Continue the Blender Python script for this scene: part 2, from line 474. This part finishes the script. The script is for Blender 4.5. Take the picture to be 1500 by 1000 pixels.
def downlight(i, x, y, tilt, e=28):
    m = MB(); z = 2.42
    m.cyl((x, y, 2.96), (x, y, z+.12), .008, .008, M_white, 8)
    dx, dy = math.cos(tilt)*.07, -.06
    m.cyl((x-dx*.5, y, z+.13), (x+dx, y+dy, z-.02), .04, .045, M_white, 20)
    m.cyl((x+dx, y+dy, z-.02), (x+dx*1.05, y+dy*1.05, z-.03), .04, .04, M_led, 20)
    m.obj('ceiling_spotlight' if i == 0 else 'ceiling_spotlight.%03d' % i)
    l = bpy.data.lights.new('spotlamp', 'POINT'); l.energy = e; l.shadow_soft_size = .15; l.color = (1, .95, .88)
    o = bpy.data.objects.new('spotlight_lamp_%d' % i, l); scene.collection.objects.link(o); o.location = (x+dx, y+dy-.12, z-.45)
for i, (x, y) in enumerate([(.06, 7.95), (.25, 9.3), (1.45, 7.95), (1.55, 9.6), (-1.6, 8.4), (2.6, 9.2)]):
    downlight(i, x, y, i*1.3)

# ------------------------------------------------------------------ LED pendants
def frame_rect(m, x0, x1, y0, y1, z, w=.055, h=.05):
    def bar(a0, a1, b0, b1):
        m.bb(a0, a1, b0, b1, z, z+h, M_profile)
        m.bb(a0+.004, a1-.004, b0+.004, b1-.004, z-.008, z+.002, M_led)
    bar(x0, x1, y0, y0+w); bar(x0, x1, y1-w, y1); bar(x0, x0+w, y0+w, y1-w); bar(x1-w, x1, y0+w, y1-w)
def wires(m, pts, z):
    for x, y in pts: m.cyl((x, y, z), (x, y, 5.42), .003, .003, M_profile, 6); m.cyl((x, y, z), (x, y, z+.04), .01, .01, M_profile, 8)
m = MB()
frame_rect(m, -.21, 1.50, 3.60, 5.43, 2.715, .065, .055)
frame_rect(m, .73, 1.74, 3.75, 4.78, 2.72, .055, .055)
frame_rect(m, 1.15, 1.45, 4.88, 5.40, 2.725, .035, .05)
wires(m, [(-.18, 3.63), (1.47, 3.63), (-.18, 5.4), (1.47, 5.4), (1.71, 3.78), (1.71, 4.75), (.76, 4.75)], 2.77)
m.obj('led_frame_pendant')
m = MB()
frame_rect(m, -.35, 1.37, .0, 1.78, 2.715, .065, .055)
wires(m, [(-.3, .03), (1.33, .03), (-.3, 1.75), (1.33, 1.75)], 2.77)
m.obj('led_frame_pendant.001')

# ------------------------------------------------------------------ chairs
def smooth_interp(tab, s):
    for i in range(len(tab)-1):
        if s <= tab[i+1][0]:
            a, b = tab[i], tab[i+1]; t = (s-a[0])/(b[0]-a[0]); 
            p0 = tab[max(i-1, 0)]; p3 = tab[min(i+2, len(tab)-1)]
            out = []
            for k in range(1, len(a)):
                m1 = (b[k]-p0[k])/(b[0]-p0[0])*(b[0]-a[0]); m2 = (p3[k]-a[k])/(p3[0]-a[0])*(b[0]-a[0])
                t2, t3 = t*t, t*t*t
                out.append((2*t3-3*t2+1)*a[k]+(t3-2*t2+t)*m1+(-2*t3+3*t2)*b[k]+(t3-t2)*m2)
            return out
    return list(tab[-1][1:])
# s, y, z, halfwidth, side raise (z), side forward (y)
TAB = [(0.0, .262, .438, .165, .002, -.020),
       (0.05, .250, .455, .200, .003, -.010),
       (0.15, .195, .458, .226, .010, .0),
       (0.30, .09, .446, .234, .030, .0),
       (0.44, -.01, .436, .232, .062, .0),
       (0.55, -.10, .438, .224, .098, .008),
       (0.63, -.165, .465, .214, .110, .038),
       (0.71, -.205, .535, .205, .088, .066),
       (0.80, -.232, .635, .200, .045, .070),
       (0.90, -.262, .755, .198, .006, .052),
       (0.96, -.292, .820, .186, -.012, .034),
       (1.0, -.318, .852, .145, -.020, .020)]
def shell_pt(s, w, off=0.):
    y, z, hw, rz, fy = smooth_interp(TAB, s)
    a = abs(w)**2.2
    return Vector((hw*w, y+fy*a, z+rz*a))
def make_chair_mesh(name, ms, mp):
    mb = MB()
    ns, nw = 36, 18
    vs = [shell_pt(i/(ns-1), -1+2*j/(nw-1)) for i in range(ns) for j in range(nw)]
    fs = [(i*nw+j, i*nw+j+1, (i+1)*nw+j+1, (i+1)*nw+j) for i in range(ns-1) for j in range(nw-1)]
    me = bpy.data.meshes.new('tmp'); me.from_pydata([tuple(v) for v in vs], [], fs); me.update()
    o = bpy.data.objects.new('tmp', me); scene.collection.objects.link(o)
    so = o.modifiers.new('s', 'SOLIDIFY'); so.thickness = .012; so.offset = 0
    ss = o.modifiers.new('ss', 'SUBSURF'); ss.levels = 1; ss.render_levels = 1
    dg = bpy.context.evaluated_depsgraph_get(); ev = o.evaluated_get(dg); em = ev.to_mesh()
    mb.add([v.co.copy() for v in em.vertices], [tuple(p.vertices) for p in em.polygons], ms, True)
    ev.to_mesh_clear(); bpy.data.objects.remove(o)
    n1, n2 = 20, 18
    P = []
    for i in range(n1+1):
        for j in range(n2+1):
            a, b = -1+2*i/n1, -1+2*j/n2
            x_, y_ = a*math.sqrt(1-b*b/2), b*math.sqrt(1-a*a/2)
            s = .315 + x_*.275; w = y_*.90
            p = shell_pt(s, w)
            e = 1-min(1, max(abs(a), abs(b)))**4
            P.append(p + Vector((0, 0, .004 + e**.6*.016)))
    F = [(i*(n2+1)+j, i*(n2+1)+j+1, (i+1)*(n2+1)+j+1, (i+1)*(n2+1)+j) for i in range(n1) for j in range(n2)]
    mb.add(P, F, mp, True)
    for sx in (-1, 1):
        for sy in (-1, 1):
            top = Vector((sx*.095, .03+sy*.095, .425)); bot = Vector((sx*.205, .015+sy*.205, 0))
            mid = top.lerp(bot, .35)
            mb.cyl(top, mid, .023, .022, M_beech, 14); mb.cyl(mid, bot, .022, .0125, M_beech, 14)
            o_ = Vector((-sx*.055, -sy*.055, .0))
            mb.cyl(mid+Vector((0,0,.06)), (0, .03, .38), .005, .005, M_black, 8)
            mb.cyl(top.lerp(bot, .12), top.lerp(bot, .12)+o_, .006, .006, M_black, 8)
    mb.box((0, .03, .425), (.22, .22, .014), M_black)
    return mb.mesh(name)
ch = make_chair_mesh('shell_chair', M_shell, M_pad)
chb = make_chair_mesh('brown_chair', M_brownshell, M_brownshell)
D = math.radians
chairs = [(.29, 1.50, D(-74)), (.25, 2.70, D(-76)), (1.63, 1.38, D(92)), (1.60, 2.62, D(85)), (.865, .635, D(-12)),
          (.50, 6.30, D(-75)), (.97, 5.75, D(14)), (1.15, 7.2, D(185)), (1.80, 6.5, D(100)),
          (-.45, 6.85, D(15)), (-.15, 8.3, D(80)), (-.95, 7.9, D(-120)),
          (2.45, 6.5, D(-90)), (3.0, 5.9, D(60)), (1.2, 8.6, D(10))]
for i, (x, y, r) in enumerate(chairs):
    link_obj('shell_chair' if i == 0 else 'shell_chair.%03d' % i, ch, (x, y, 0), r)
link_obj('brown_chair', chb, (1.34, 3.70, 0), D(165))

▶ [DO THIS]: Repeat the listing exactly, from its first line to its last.

▶ [SOLUTION TO THIS PROBLEM]:
Continue the Blender Python script for this scene: part 2, from line 474. This part finishes the script. The script is for Blender 4.5. Take the picture to be 1500 by 1000 pixels.
def downlight(i, x, y, tilt, e=28):
    m = MB(); z = 2.42
    m.cyl((x, y, 2.96), (x, y, z+.12), .008, .008, M_white, 8)
    dx, dy = math.cos(tilt)*.07, -.06
    m.cyl((x-dx*.5, y, z+.13), (x+dx, y+dy, z-.02), .04, .045, M_white, 20)
    m.cyl((x+dx, y+dy, z-.02), (x+dx*1.05, y+dy*1.05, z-.03), .04, .04, M_led, 20)
    m.obj('ceiling_spotlight' if i == 0 else 'ceiling_spotlight.%03d' % i)
    l = bpy.data.lights.new('spotlamp', 'POINT'); l.energy = e; l.shadow_soft_size = .15; l.color = (1, .95, .88)
    o = bpy.data.objects.new('spotlight_lamp_%d' % i, l); scene.collection.objects.link(o); o.location = (x+dx, y+dy-.12, z-.45)
for i, (x, y) in enumerate([(.06, 7.95), (.25, 9.3), (1.45, 7.95), (1.55, 9.6), (-1.6, 8.4), (2.6, 9.2)]):
    downlight(i, x, y, i*1.3)

# ------------------------------------------------------------------ LED pendants
def frame_rect(m, x0, x1, y0, y1, z, w=.055, h=.05):
    def bar(a0, a1, b0, b1):
        m.bb(a0, a1, b0, b1, z, z+h, M_profile)
        m.bb(a0+.004, a1-.004, b0+.004, b1-.004, z-.008, z+.002, M_led)
    bar(x0, x1, y0, y0+w); bar(x0, x1, y1-w, y1); bar(x0, x0+w, y0+w, y1-w); bar(x1-w, x1, y0+w, y1-w)
def wires(m, pts, z):
    for x, y in pts: m.cyl((x, y, z), (x, y, 5.42), .003, .003, M_profile, 6); m.cyl((x, y, z), (x, y, z+.04), .01, .01, M_profile, 8)
m = MB()
frame_rect(m, -.21, 1.50, 3.60, 5.43, 2.715, .065, .055)
frame_rect(m, .73, 1.74, 3.75, 4.78, 2.72, .055, .055)
frame_rect(m, 1.15, 1.45, 4.88, 5.40, 2.725, .035, .05)
wires(m, [(-.18, 3.63), (1.47, 3.63), (-.18, 5.4), (1.47, 5.4), (1.71, 3.78), (1.71, 4.75), (.76, 4.75)], 2.77)
m.obj('led_frame_pendant')
m = MB()
frame_rect(m, -.35, 1.37, .0, 1.78, 2.715, .065, .055)
wires(m, [(-.3, .03), (1.33, .03), (-.3, 1.75), (1.33, 1.75)], 2.77)
m.obj('led_frame_pendant.001')

# ------------------------------------------------------------------ chairs
def smooth_interp(tab, s):
    for i in range(len(tab)-1):
        if s <= tab[i+1][0]:
            a, b = tab[i], tab[i+1]; t = (s-a[0])/(b[0]-a[0]); 
            p0 = tab[max(i-1, 0)]; p3 = tab[min(i+2, len(tab)-1)]
            out = []
            for k in range(1, len(a)):
                m1 = (b[k]-p0[k])/(b[0]-p0[0])*(b[0]-a[0]); m2 = (p3[k]-a[k])/(p3[0]-a[0])*(b[0]-a[0])
                t2, t3 = t*t, t*t*t
                out.append((2*t3-3*t2+1)*a[k]+(t3-2*t2+t)*m1+(-2*t3+3*t2)*b[k]+(t3-t2)*m2)
            return out
    return list(tab[-1][1:])
# s, y, z, halfwidth, side raise (z), side forward (y)
TAB = [(0.0, .262, .438, .165, .002, -.020),
       (0.05, .250, .455, .200, .003, -.010),
       (0.15, .195, .458, .226, .010, .0),
       (0.30, .09, .446, .234, .030, .0),
       (0.44, -.01, .436, .232, .062, .0),
       (0.55, -.10, .438, .224, .098, .008),
       (0.63, -.165, .465, .214, .110, .038),
       (0.71, -.205, .535, .205, .088, .066),
       (0.80, -.232, .635, .200, .045, .070),
       (0.90, -.262, .755, .198, .006, .052),
       (0.96, -.292, .820, .186, -.012, .034),
       (1.0, -.318, .852, .145, -.020, .020)]
def shell_pt(s, w, off=0.):
    y, z, hw, rz, fy = smooth_interp(TAB, s)
    a = abs(w)**2.2
    return Vector((hw*w, y+fy*a, z+rz*a))
def make_chair_mesh(name, ms, mp):
    mb = MB()
    ns, nw = 36, 18
    vs = [shell_pt(i/(ns-1), -1+2*j/(nw-1)) for i in range(ns) for j in range(nw)]
    fs = [(i*nw+j, i*nw+j+1, (i+1)*nw+j+1, (i+1)*nw+j) for i in range(ns-1) for j in range(nw-1)]
    me = bpy.data.meshes.new('tmp'); me.from_pydata([tuple(v) for v in vs], [], fs); me.update()
    o = bpy.data.objects.new('tmp', me); scene.collection.objects.link(o)
    so = o.modifiers.new('s', 'SOLIDIFY'); so.thickness = .012; so.offset = 0
    ss = o.modifiers.new('ss', 'SUBSURF'); ss.levels = 1; ss.render_levels = 1
    dg = bpy.context.evaluated_depsgraph_get(); ev = o.evaluated_get(dg); em = ev.to_mesh()
    mb.add([v.co.copy() for v in em.vertices], [tuple(p.vertices) for p in em.polygons], ms, True)
    ev.to_mesh_clear(); bpy.data.objects.remove(o)
    n1, n2 = 20, 18
    P = []
    for i in range(n1+1):
        for j in range(n2+1):
            a, b = -1+2*i/n1, -1+2*j/n2
            x_, y_ = a*math.sqrt(1-b*b/2), b*math.sqrt(1-a*a/2)
            s = .315 + x_*.275; w = y_*.90
            p = shell_pt(s, w)
            e = 1-min(1, max(abs(a), abs(b)))**4
            P.append(p + Vector((0, 0, .004 + e**.6*.016)))
    F = [(i*(n2+1)+j, i*(n2+1)+j+1, (i+1)*(n2+1)+j+1, (i+1)*(n2+1)+j) for i in range(n1) for j in range(n2)]
    mb.add(P, F, mp, True)
    for sx in (-1, 1):
        for sy in (-1, 1):
            top = Vector((sx*.095, .03+sy*.095, .425)); bot = Vector((sx*.205, .015+sy*.205, 0))
            mid = top.lerp(bot, .35)
            mb.cyl(top, mid, .023, .022, M_beech, 14); mb.cyl(mid, bot, .022, .0125, M_beech, 14)
            o_ = Vector((-sx*.055, -sy*.055, .0))
            mb.cyl(mid+Vector((0,0,.06)), (0, .03, .38), .005, .005, M_black, 8)
            mb.cyl(top.lerp(bot, .12), top.lerp(bot, .12)+o_, .006, .006, M_black, 8)
    mb.box((0, .03, .425), (.22, .22, .014), M_black)
    return mb.mesh(name)
ch = make_chair_mesh('shell_chair', M_shell, M_pad)
chb = make_chair_mesh('brown_chair', M_brownshell, M_brownshell)
D = math.radians
chairs = [(.29, 1.50, D(-74)), (.25, 2.70, D(-76)), (1.63, 1.38, D(92)), (1.60, 2.62, D(85)), (.865, .635, D(-12)),
          (.50, 6.30, D(-75)), (.97, 5.75, D(14)), (1.15, 7.2, D(185)), (1.80, 6.5, D(100)),
          (-.45, 6.85, D(15)), (-.15, 8.3, D(80)), (-.95, 7.9, D(-120)),
          (2.45, 6.5, D(-90)), (3.0, 5.9, D(60)), (1.2, 8.6, D(10))]
for i, (x, y, r) in enumerate(chairs):
    link_obj('shell_chair' if i == 0 else 'shell_chair.%03d' % i, ch, (x, y, 0), r)
link_obj('brown_chair', chb, (1.34, 3.70, 0), D(165))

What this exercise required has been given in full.